When it comes to learning management wisdom from the ancient texts, the Art of War by Sun Tzu is perhaps the most trendy. This hip is slowly changing as Bhagavad Gita is becoming more and more popular among management scholars.

Bhagavad Gita is a dialog between the warrior prince Arjuna and his counsel Krishna that took place more than five-thousand-years ago in the ancient India. The wisdom of the Gita (as referred to in short) has lived for thousands of years in the Indian subcontinent as a work of divine philosophy. In the west, it has been viewed mostly as a work of literature. Prominent literary figures, such as Henry David Thoreau and Ralph Waldo Emerson, have quoted the Gita in their writings. When Albert Einstein read the Gita, he concluded – “everything else seems so superfluous.” In the field of management, the renowned management guru Peter Senge cited the Gita in his popular The Fifth Discipline and Presence.

The Gita has been mostly confined to the fields of philosophy, theology, and literature. This is why its applicability has not been fully explored yet. If one pays closer attention to the wisdom of the Gita, there are several leadership lessons embedded within it. The book Bhagavad Gita on Effective Leadership: Timeless Wisdom for Leaders explores this leadership lessons.

There are subtle differences between the Art of War and the Gita. The wisdom of the Art of War was more suitable for the industrial age when controlling people was a common practice. The industrial age brought changes to productivity by introducing machineries and factories, but the management mindset did not change a lot from the preceding agricultural age. The traditional master-and-slave relationship between managers and workers continued in the industrial age. Managers could manipulate productivity by controlling people.

There were significant changes in the information age when knowledge and knowledge workers became dominant over machines and factories. The information age empowered the workers. The advent of information technology made it possible for the workers to be more knowledgeable than the managers, which brought a shift in the way people looked at the field of management. To manipulate productivity in the information age, it became important to inspire the workers than controlling them.

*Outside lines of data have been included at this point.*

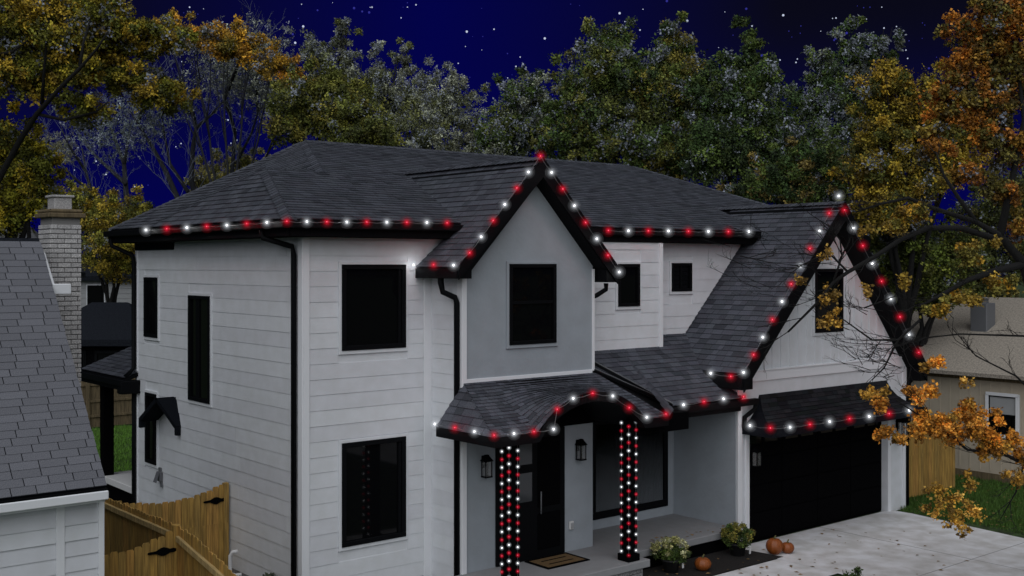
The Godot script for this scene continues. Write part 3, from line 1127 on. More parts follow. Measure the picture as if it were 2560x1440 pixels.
	# columns
	for x in [2.775, 5.645]:
		b = Build.new()
		b.box(Vector3(x - 0.115, 0.452, 2.085), Vector3(x + 0.115, 3.06, 2.315), 0.008)
		b.box(Vector3(x - 0.15, 0.453, 2.05), Vector3(x + 0.15, 0.58, 2.35), 0.008)
		obj("column", b.done(), M["black_matte"], h)
	# ---- downspouts
	pipe(h, "downspout", [Vector3(-0.5, 6.6, -0.55), Vector3(-0.5, 6.45, -0.5), Vector3(-0.1, 6.3, -0.19), Vector3(-0.085, 6.15, -0.17), Vector3(-0.085, 0.1, -0.17)], 0.05)
	pipe(h, "downspout", [Vector3(-0.5, 6.6, -7.75), Vector3(-0.48, 6.4, -7.72), Vector3(-0.12, 6.2, -7.46), Vector3(-0.09, 6.05, -7.44), Vector3(-0.09, 3.7, -7.44), Vector3(-0.3, 3.52, -7.4)], 0.05)
	pipe(h, "downspout", [Vector3(-0.09, 3.4, -7.44), Vector3(-0.09, 0.1, -7.44)], 0.045)
	pipe(h, "downspout", [Vector3(2.36, 5.80, 0.74), Vector3(2.36, 5.66, 0.75), Vector3(2.38, 5.5, 0.78), Vector3(2.55, 5.4, 0.92), Vector3(2.58, 5.3, 0.93), Vector3(2.58, 0.15, 0.93)], 0.055)
	pipe(h, "downspout", [Vector3(6.12, 5.62, 1.1), Vector3(6.12, 5.5, 1.1), Vector3(5.98, 5.38, 0.98), Vector3(5.9, 5.34, 0.9)], 0.05)
	var dz := zg + 0.09
	pipe(h, "downspout", [Vector3(9.68, 3.12, dz + 0.06), Vector3(9.66, 2.93, dz + 0.04), Vector3(9.50, 2.83, dz), Vector3(9.38, 2.78, dz), Vector3(9.37, 2.58, dz), Vector3(9.45, 2.50, dz), Vector3(9.62, 2.44, dz + 0.06)], 0.05)
	pipe(h, "downspout", [Vector3(15.78, 3.3, zg + 0.22), Vector3(15.66, 3.1, zg + 0.08), Vector3(15.64, 2.9, zg + 0.03), Vector3(15.64, 0.05, zg + 0.03)], 0.055)
	# ---- little gabled hood over the side window, and a dryer vent
	hood(h)
	b = Build.new()
	var vp := on_x(405, 1190, 0.0)
	b.box(vp + Vector3(-0.09, -0.10, -0.09), vp + Vector3(-0.03, 0.10, 0.09), 0.01)
	b.quad(vp + Vector3(-0.16, -0.12, -0.09), vp + Vector3(-0.16, -0.12, 0.09), vp + Vector3(-0.09, 0.08, 0.09), vp + Vector3(-0.09, 0.08, -0.09))
	b.box(vp + Vector3(-0.07, 0.10, -0.03), vp + Vector3(-0.03, 0.19, 0.05), 0.006)
	b.box(vp + Vector3(-0.06, -0.22, 0.06), vp + Vector3(-0.03, -0.10, 0.10), 0.006)
	obj("vent", b.done(), M["grey_metal"], h)
	# ---- rear patio: raised deck, roof, post
	var rp := Build.new()
	rp.box(Vector3(-0.1, 0.90, -9.6), Vector3(6.0, 1.05, -7.52), 0.01)
	obj("deck", rp.done(), M["white_plastic"], h)
	boxed("deck_skirt", Vector3(-0.02, 0.0, -9.5), Vector3(5.9, 0.899, -7.52), M["black_matte"], h)
	slope(h, "patio_roof", [Vector3(-0.32, 3.50, -10.2), Vector3(-0.32, 3.50, -7.35), Vector3(2.4, 4.55, -7.55), Vector3(2.4, 4.55, -10.2)], T, 0.145, 0.08, 14)
	boxed("fascia", Vector3(-0.36, 3.22, -10.2), Vector3(-0.30, 3.47, -7.30), M["black"], h)
	boxed("gutter", Vector3(-0.46, 3.33, -10.2), Vector3(-0.362, 3.46, -7.28), M["black"], h, 0.01)
	boxed("fascia", Vector3(-0.44, 3.15, -7.52), Vector3(0.06, 3.44, -7.26), M["black"], h, 0.02)
	boxed("patio_post", Vector3(-0.10, 1.05, -9.52), Vector3(0.14, 3.3, -9.28), M["black_matte"], h)

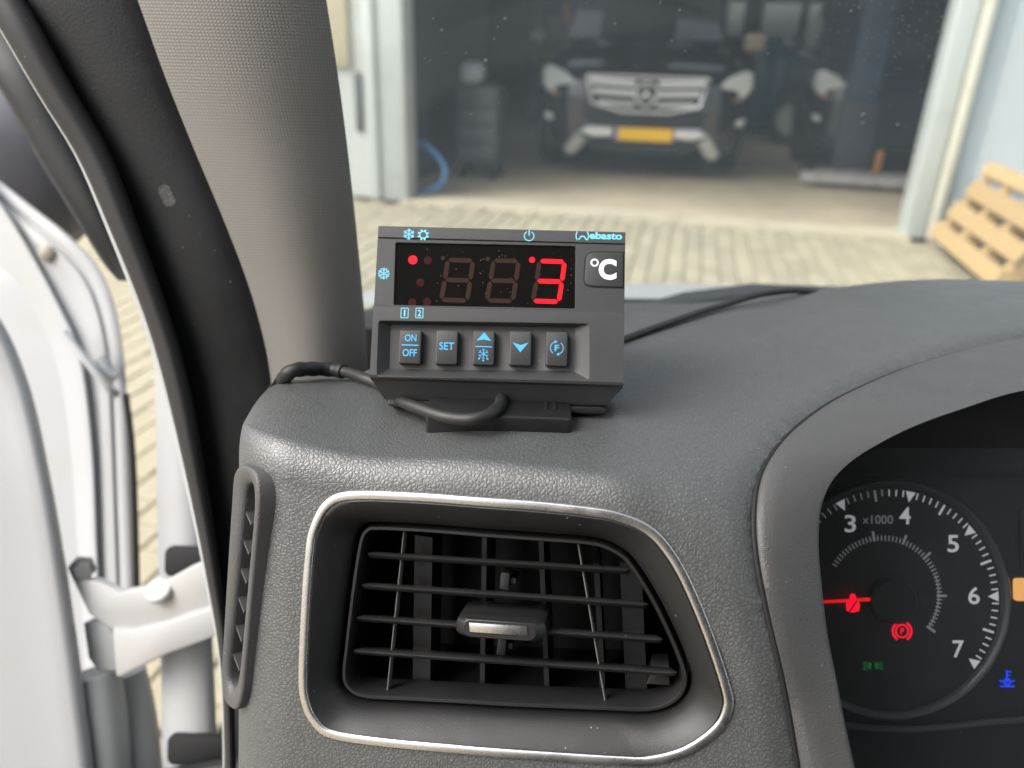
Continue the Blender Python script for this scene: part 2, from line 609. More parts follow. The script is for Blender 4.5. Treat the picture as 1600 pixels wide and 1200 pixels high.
for _ in range(12):
    seam_n = [seam_n[0]] + [(seam_n[i - 1] + seam_n[i] + seam_n[i + 1]).normalized() for i in range(1, NS - 1)] + [seam_n[-1]]
# the pad rolls down into the seam
ringpoly = [(p.x, p.y) for p in seam2] + [(1500, 1700), (2600, 1700), (2600, 430)]
ringpoly2 = [((p.x * .75 + proj(q)[0] * .25), (p.y * .75 + proj(q)[1] * .25)) for p, q in zip(seam2, inner3)] + [(1500, 1700), (2600, 1700), (2600, 430)]
for i, v in enumerate(pv):
    if v.x < .07 or v.y > .47: continue
    d = 9.0
    for k in range(0, NS, 2):
        e = (v - seam[k]).length_squared
        if e < d: d = e; kk = k
    d = math.sqrt(d)
    q = proj(v)
    ins = in_poly(q[0], q[1], ringpoly)
    w = .011
    if ins: pv[i] = v - seam_n[kk] * .0045
    elif d < w: pv[i] = v - seam_n[kk] * .0045 * (1 - d / w) ** 2
ventcut = [proj(VF.pt(*p))[:2] for p in inset(VO, .0022)]
SV_OUT_PX = [(384, 726), (400, 732), (409, 750), (411, 790), (404, 870), (396, 960), (388, 1050), (384, 1085), (377, 1106), (368, 1106), (357, 1092), (352, 1060), (356, 980), (362, 880), (368, 790), (372, 742)]
svcut = [(x + (385 - x) * .10, y + (915 - y) * .05) for x, y in SV_OUT_PX]
keep = []
for f in pf:
    c = (pv[f[0]] + pv[f[2]]) / 2
    q = proj(c)
    if c.y < .30 and in_poly(q[0], q[1], ventcut): continue
    if c.x < -.08 and in_poly(q[0], q[1], svcut): continue
    if c.x > .05 and c.z > H - .44 and c.y < .46 and in_poly(q[0], q[1], ringpoly2): continue
    keep.append(f)
pad = mesh_obj('upper_pad', pv, keep, M_PAD, dash, 60)

# hood ring and tunnel
def ring_loops():
    L = [[] for _ in range(13)]
    for i in range(NS):
        s, n, q = seam[i], seam_n[i], inner3[i]
        c = (q - s).normalized()
        s = s - n * .0035
        view = (CAM_POS - q).normalized()
        L[0].append(s - n * .010)
        L[1].append(s - n * .003 + c * .0014)
        L[2].append(s + n * .0012 + c * .0015)
        L[3].append(s + n * .0022 + c * .0021)
        L[4].append(s + n * .0036 + c * .0048)
        L[5].append(s.lerp(q, .30) + n * .0030 + view * .0004)
        L[6].append(s.lerp(q, .55) + n * .0016 + view * .0008)
        L[7].append(s.lerp(q, .82) + n * .0006 + view * .0008)
        L[8].append(s.lerp(q, .95) + view * .0006)
        L[9].append(q + view * .0002)
        L[10].append(q + c * .0012 + FWD * .0018)
        L[11].append(q + c * .0006 + FWD * .012)
        L[12].append(q - c * .012 + FWD * .13)
    return L
RL = ring_loops()
hood = MB().loops(RL[:12], closed=False).build('instrument_hood', M_HOOD, dash, 50)
MB().tube([p - n * .0032 + (q - p).normalized() * .0006 for p, n, q in zip(seam, seam_n, inner3)], .0011, 8).build('seam_gap_shade', M_DARK, hood, 60)  # black tube paints the shade down in the groove
MB().loops(RL[11:], closed=False).build('tunnel_wall', M_DARK, hood, 50)

# ------------------------------------------------------------------ air vent
def vloop(poly, n): return [VF.pt(p[0], p[1], n) for p in poly]
IN_PX = [(590, 822), (571, 826), (560, 848), (548, 925), (538, 1010), (534, 1050), (539, 1074), (566, 1091), (640, 1096), (715, 1100), (800, 1105), (947, 1111), (1018, 1112), (1056, 1098), (1074, 1071), (1068, 1033), (1031, 950), (993, 887), (968, 862), (927, 846), (843, 839), (760, 833), (673, 826)]
ND = -.0095
VI = [(p.x, p.y) for p in catmull([VF.ab(q[0], q[1], ND) for q in IN_PX], 200, True)]
VO2 = inset(VO, .0034)
def lerp2(P, Q, t): return [(p[0] + (q[0] - p[0]) * t, p[1] + (q[1] - p[1]) * t) for p, q in zip(P, Q)]
# line the loops up by angle about the middle
def polar(poly, n=200, c=(0.0, -.001)):
    out = []
    m = len(poly)
    for k in range(n):
        a = 2 * math.pi * k / n
        d = Vector((math.cos(a), math.sin(a)))
        best = None
        for i in range(m):
            p, q = Vector(poly[i]) - Vector(c), Vector(poly[(i + 1) % m]) - Vector(c)
            e = q - p
            den = d.x * e.y - d.y * e.x
            if abs(den) < 1e-12: continue
            t = (p.x * e.y - p.y * e.x) / den
            u = (p.x * d.y - p.y * d.x) / den
            if t > 0 and -1e-6 <= u <= 1 + 1e-6 and (best is None or t > best): best = t
        out.append((c[0] + d.x * best, c[1] + d.y * best))
    return out
def spread(poly, n):
    return [(p.x, p.y) for p in catmull([Vector((q[0], q[1])) for q in poly], n, True)]
PO2, PI = polar(VO2, 320), polar(VI, 320)
PIo = inset(PI, -.0016)
vent = MB().loops([vloop(PO2, -.004), vloop(PO2, .0002), vloop(inset(PO2, .0007), .0006), vloop(lerp2(PO2, PIo, .15), .0001), vloop(lerp2(PO2, PIo, .35), -.0013),
                   vloop(lerp2(PO2, PIo, .6), -.0036), vloop(lerp2(PO2, PIo, .8), -.0058), vloop(lerp2(PO2, PIo, .93), -.0078), vloop(PIo, -.0098), vloop(PIo, -.022)]).build('air_vent', M_BEZEL, dash, 50)
vent['label'] = 'air vent with satin surround and four horizontal slats'
MB().loops([vloop(q, n) for q, n in ((VO, -.006), (VO, .0006), (inset(VO, .0003), .0010), (inset(VO, .0007), .0012), (inset(VO, .0028), .0010), (inset(VO, .0033), .0008), (inset(VO, .0036), .0003), (inset(VO, .0036), -.004))]).build('chrome_trim', M_SATIN, vent, 60)
MB().loops([vloop(q, n) for q, n in ((PI, -.024), (PI, ND - .0006), (inset(PI, .0004), ND), (inset(PI, .0014), ND), (inset(PI, .0019), ND - .0008), (inset(PI, .0021), -.024))]).build('inner_frame', M_BEZEL, vent, 50)
duct = MB().loops([vloop(inset(PI, -.0030), -.0215), vloop(inset(PI, -.0030), -.045), vloop(inset(PI, .002), -.062)], cap1=True).build('duct_lining', M_DARK, vent, 50)

def slat(px0, px1, name='slat'):
    n0 = ND - .0012
    p, q = Vector(VF.ab(*px0, n0)), Vector(VF.ab(*px1, n0))
    d = (q - p).normalized(); u = Vector((-d.y, d.x))
    prof = [(.0000, -.0004), (-.00075, -.0013), (-.00105, -.004), (-.0009, -.011), (.0, -.0135), (.0007, -.011), (.00085, -.004), (.0006, -.0012)]
    ls = []
    L = (q - p).length
    for t, k in ((0, .25), (.0006, .7), (.0022, 1.0), (L * .5, 1.0), (L - .0022, 1.0), (L - .0006, .7), (L, .25)):
        c = p + d * t
        ls.append([VF.pt(c.x + u.x * (a * k * 1.55 + n * .30), c.y + u.y * (a * k * 1.55 + n * .30), n0 + n * (1 if k == 1 else .75) - (1 - k) * .0015) for a, n in prof])
    return MB().loops(ls, cap0=True, cap1=True).build(name, M_SLAT, vent, 50)
for p, q in (((572, 866), (984, 892)), ((563, 915), (1013, 946)), ((554, 966), (1036, 1001)), ((549, 1018), (1058, 1053))):
    slat(p, q)
for p, q in (((632, 826), (604, 1094)), ((903, 846), (948, 1108))):
    n0 = ND - .0046
    a, b = Vector(VF.ab(*p, n0)), Vector(VF.ab(*q, n0))
    d = (b - a).normalized(); x = Vector((-d.y, d.x)) * .00042
    MB().loops([[VF.pt(c.x + x.x * s, c.y + x.y * s, n0 + n) for s, n in ((-1, 0), (0, .0004), (1, 0), (1, -.003), (-1, -.003))] for c in (a, b)], cap0=True, cap1=True).build('upright_rib', M_SATIN if False else flat('rib_plastic', (.14, .14, .135), .4), vent, 50)
# swivel vanes deeper in the duct
for px, w in ((662, .0075), (757, .002), (845, .002), (932, .0022), (985, .0085)):
    n0 = -.026
    top, bot = Vector(VF.ab(px, 838 if px < 900 else 880, n0)), Vector(VF.ab(px - 4 if px < 800 else px + 10, 1090, n0))
    mb = MB()
    mb.loops([[VF.pt(c.x + s * w / 2, c.y, n0 + n) for s, n in ((-1, 0), (1, .0), (.6, -.022), (-.6, -.022))] for c in (top, bot)], cap0=True, cap1=True)
    mb.build('vane', M_VANE, vent, 40)
# link rod of the vanes
mb = MB()
for px, py in ((790, 906), (785, 1008)):
    a, b = VF.ab(px, py, -.02)
    mb.prism(VF, rrect(a - .0018, b - .0035, a + .0018, b + .0035, .0006, 2), -.026, -.018, .0004)
    mb.box(VF, a - .0010, a + .004, b - .001, b + .0012, -.03, -.020)
mb.build('vane_link', M_VANE, vent)
# locking lug low on the right
a, b = VF.ab(1035, 1060, -.018)
MB().prism(VF, [(a - .006, b - .003), (a + .003, b - .002), (a + .002, b + .005), (a - .004, b + .004)], -.03, -.017, .0006).build('shutter_lug', M_VANE, vent)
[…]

Inspiring people is the central idea of the Gita, which makes it the most enduring and timely leadership and management text of all times. According to the Gita, leadership is about inspiring people with ideas, actions, and compassion. Popular leadership concepts, such as servant leadership, is also explained in the Gita. It preaches on rising up for the greater good to serve people instead of pursuing selfish goals. Other popular management concepts are also explored in the Gita in a philosophical way, as management science as we know today did not exist then. Thousands of years before ‘work’ and ‘workers’ were defined by Frederick W. Taylor and ‘knowledge’ and ‘knowledge worker’ were defined by Peter Drucker, the concepts of work, knowledge, and workers were already defined and discussed in the Gita.